Kate Chisholm

French connection | 19 November 2015

Plus: the experiences of three generations of immigrant women. How settled do they feel?

issue 21 November 2015

It was as if Andrew Marr and his guests on Start the Week on Monday morning were standing on the edge of a precipice with no idea how far they would fall if they strayed too near the edge. Their conversation this week, Marr told us, would not, as usual, be a live discussion but had actually been recorded in Paris on Friday, just hours before the terrible events of later that evening. Their discussion, quite coincidentally, was focused on French history, society and identity as part of a new Radio 4 season inspired by the great 20-volume series of novels by Émile Zola, which create a fictionalised record of life in France at the turn of the last century. (Later on Monday, Glenda Jackson, the former actress and MP, introduced a feature programme about Zola as a backdrop to the forthcoming three-part dramatisation of the novels, in which she is going to play a leading part, her first acting role for decades.) But Marr and his guests — two novelists, a historian and a journalist, of French, British and Arab-French extraction — would make no mention of what had just happened because they had no clue of what Paris was about to witness. Should we still hear it?

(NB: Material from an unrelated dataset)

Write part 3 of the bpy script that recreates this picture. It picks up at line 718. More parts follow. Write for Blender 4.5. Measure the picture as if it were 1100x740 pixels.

Marr said Radio 4 had decided to go ahead, and wisely too. The conversation was not in the least redundant or anachronistic. On the contrary, it was unexpectedly gripping precisely because his guests were attempting to give us their understanding of where France stood at that time and how it had got there without any agenda. Mention was made of a society divided between Catholic right and secular left, between those of generational French descent and those whose parents and grandparents were immigrants, of the war in Algeria and the chaotic way in which France had got rid of its colonies.